Beyond the classical Cauchy-Born rule
Andrea Braides, Andrea Causin, Margherita Solci, Lev Truskinovsky
TL;DR
This work investigates discrete, non-convex lattice energies with long-range interactions and boundary constraints, showing that geometric frustration can invalidate the classical Cauchy-Born rule. It develops a Generalized Cauchy-Born framework via the $\widehat{Q}_{\mathbf m} f$ relaxation and the $Q_{\mathbf m} f$ transform, together with a phase-function $\theta(z)$ and locking states, to distinguish parameter regimes where local (cell-based) reductions suffice from those requiring mesoscopic, laminated descriptions. Two archetypal kernel classes are analyzed in depth: concentrated kernels (finite-range interactions) and exponential kernels (rapidly decaying long-range interactions), revealing explicit structures of minimizers, energy partitions into phases, and the dependence on scale parameters. The results connect discrete variational problems to continuum homogenization via Gamma-convergence, highlighting how nonlocality and discreteness profoundly shape the homogenized energy and the validity of the generalized CB rule.

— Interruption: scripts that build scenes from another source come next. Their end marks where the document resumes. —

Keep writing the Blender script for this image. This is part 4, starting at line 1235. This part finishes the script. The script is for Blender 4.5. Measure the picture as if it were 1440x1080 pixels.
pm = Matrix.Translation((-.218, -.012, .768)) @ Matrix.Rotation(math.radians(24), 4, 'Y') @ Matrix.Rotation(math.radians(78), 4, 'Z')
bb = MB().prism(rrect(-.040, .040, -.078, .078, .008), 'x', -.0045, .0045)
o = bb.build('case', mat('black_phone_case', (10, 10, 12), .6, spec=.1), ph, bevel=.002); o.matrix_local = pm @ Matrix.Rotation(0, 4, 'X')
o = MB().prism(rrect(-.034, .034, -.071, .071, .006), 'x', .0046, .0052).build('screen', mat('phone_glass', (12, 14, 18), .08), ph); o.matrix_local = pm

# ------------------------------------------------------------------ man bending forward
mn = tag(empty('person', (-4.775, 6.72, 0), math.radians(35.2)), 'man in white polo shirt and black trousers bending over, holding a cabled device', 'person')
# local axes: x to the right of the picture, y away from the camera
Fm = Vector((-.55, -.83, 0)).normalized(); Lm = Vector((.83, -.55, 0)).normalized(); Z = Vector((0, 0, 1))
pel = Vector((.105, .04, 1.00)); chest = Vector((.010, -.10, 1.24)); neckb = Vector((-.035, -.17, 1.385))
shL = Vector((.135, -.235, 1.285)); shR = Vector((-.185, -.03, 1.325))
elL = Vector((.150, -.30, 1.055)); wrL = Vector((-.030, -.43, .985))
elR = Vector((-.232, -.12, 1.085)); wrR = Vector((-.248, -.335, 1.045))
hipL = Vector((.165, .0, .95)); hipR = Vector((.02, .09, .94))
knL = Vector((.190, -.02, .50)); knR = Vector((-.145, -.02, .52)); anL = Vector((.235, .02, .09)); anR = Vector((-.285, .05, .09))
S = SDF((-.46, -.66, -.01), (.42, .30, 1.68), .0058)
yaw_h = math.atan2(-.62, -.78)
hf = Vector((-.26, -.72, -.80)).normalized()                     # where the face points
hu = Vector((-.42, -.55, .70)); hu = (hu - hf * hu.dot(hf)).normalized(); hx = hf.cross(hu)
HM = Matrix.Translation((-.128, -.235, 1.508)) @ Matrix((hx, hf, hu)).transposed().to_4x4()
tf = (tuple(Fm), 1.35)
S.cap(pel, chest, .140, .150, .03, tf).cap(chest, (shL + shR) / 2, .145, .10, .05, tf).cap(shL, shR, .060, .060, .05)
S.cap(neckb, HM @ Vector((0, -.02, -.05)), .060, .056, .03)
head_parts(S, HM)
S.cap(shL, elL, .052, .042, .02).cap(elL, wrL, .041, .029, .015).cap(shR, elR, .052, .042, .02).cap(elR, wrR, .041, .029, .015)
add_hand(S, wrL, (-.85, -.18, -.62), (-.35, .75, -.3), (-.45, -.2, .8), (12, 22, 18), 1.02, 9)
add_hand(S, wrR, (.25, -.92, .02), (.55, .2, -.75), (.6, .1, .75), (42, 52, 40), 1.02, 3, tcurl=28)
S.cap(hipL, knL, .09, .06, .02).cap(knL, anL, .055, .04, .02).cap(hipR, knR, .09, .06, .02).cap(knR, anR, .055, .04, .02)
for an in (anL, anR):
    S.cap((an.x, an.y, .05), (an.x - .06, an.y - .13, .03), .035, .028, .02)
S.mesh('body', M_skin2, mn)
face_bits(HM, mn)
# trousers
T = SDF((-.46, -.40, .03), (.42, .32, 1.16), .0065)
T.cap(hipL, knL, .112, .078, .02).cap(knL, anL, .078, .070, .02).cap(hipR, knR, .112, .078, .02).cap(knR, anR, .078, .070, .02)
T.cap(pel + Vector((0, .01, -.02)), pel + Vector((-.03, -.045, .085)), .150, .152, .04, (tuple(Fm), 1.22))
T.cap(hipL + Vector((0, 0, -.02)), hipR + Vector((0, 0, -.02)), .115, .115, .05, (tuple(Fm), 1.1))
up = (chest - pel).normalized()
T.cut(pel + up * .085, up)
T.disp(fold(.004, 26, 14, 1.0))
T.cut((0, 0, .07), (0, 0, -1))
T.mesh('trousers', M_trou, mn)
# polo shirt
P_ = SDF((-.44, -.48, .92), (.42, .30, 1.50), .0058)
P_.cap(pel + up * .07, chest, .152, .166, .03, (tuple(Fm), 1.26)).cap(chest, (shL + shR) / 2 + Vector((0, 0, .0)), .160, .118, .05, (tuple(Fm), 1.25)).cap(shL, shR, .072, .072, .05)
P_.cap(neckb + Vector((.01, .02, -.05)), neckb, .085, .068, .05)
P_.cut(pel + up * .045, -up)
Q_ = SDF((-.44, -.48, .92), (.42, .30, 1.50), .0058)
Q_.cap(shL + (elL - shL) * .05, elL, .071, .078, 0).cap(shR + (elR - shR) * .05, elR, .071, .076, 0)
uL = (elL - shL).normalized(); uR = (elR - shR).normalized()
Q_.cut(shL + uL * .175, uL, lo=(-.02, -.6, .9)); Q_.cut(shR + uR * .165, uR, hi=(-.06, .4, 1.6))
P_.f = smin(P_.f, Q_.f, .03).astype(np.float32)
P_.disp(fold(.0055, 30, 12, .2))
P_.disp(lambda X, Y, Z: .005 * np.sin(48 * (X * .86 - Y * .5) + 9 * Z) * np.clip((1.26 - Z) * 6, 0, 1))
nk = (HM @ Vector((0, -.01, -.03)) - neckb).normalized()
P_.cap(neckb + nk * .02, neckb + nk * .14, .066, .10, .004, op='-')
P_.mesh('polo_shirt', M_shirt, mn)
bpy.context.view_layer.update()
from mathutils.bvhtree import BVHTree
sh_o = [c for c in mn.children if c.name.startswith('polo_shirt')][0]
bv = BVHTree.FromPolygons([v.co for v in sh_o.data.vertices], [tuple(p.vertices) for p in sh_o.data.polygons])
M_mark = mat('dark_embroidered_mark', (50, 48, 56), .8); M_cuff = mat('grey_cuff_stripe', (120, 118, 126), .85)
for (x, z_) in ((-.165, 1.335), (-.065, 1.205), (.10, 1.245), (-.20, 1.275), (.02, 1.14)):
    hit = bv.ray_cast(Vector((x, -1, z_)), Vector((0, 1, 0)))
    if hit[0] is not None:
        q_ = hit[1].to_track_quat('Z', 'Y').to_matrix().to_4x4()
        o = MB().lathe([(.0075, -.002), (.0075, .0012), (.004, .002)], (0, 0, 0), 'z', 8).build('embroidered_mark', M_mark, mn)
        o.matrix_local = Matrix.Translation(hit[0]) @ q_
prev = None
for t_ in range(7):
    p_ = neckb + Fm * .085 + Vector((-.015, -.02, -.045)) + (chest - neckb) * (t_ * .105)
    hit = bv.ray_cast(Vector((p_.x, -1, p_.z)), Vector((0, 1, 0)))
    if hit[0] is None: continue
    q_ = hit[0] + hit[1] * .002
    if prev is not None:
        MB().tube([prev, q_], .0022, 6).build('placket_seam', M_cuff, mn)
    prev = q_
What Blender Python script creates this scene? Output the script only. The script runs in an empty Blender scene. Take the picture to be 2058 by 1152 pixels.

The framework yields explicit formulas for relaxation in key prototypical energies (truncated quadratic and bi-well potentials) and demonstrates how locking states enable manageable, periodic descriptions of otherwise complex microstructures, with implications for lattice fracture, phase transitions, and material design.
Abstract
Physically motivated variational problems involving non-convex energies are often formulated in a discrete setting and contain boundary conditions. The long-range interactions in such problems, combined with constraints imposed by lattice discreteness, can give rise to the phenomenon of geometric frustration even in a one-dimensional setting. While non-convexity entails the formation of microstructures, incompatibility between interactions operating at different scales can produce nontrivial mixing effects which are exacerbated in the case of incommensuration between the optimal microstructures and the scale of the underlying lattice. Unraveling the intricacies of the underlying interplay between non-convexity, non-locality and discreteness, represents the main goal of this study. While in general one cannot expect that ground states in such problems possess global properties, such as periodicity, in some cases the appropriately defined global solutions exist, and are sufficient to describe the corresponding continuum (homogenized) limits. We interpret those cases as complying with a Generalized Cauchy-Born (GCB) rule, and present a new class of problems with geometrical frustration which comply with GCB rule in one range of (loading) parameters while being strictly outside this class in a complementary range. A general approach to problems with such mixed behavior is developed.